Using the same exact process and equipment as my Release Candidate 6.43rc5 testing (principally a RTL8814AU WiFi chip USB 3.0 adapter connected to client PC via USB 3.0 ports), here are the peak throughput results for Release 6.42.3:
- 2.4 GHz peak download throughput: 161 Mbit/s from 135 Mbit/s = +19% improvement
- 2.4 GHz peak upload throughput: 117 Mbit/s from 86 Mbit/s = +36% improvement (*)
- 5.0 GHz peak download throughput: 399 Mbit/s from 396 Mbit/s = no change
- 5.0 GHz peak upload throughput: 417 Mbit/s from 347 Mbit/s = +20% improvement
All results confirmed with three 60 second runs. Peak throughput commands used: iperf3 -N -P10 -t 60 -R (download) and iperf3 -N -P10 -t 60 (upload).

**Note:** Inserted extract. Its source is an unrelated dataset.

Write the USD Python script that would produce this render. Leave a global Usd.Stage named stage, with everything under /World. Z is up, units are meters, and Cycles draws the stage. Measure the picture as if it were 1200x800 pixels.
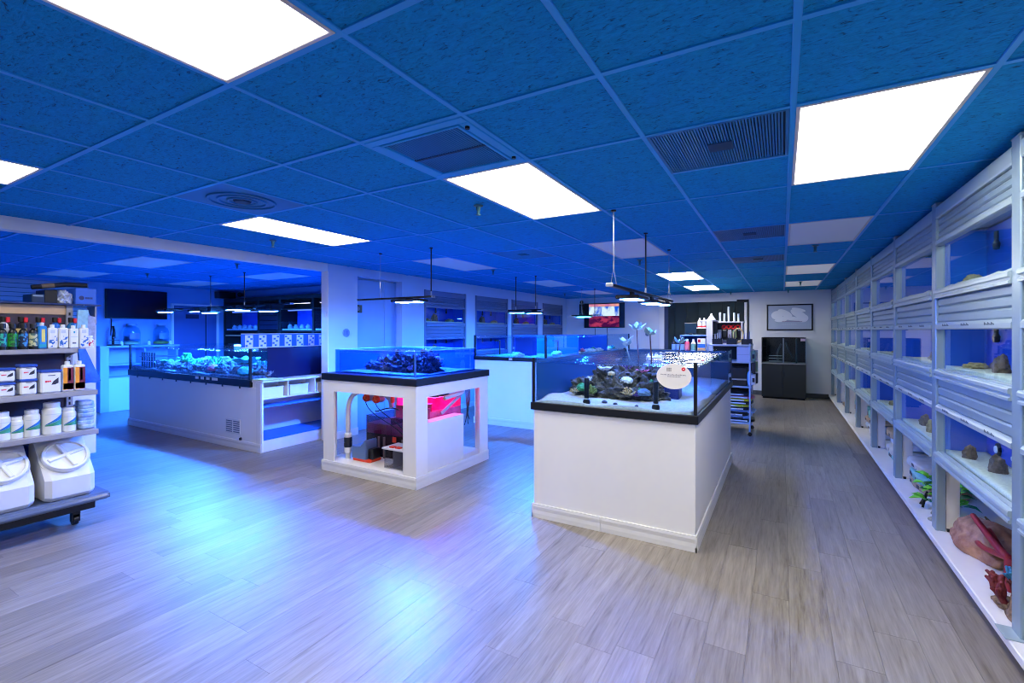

Here is a summary of the results from the stability tests for 6.42rc3:
The stability test results are shown next visually in Box-and-Whisker plots of 56-byte data, 10 ms interval, 60k count ICMP pings for 6.43rc5 compared to 6.42.3. Again, I have included tests of an old Asus RT-N56U for comparison.
Lower is better:
(*) Changing router orientation from horizontal to vertical caused a leap from what appeared to be a decline to 69 Mbit/s, instead to an improvement of 117 Mbit/s in 2.4 GHz upload! Changing orientation for other peak throughput tests did not significantly impact performance.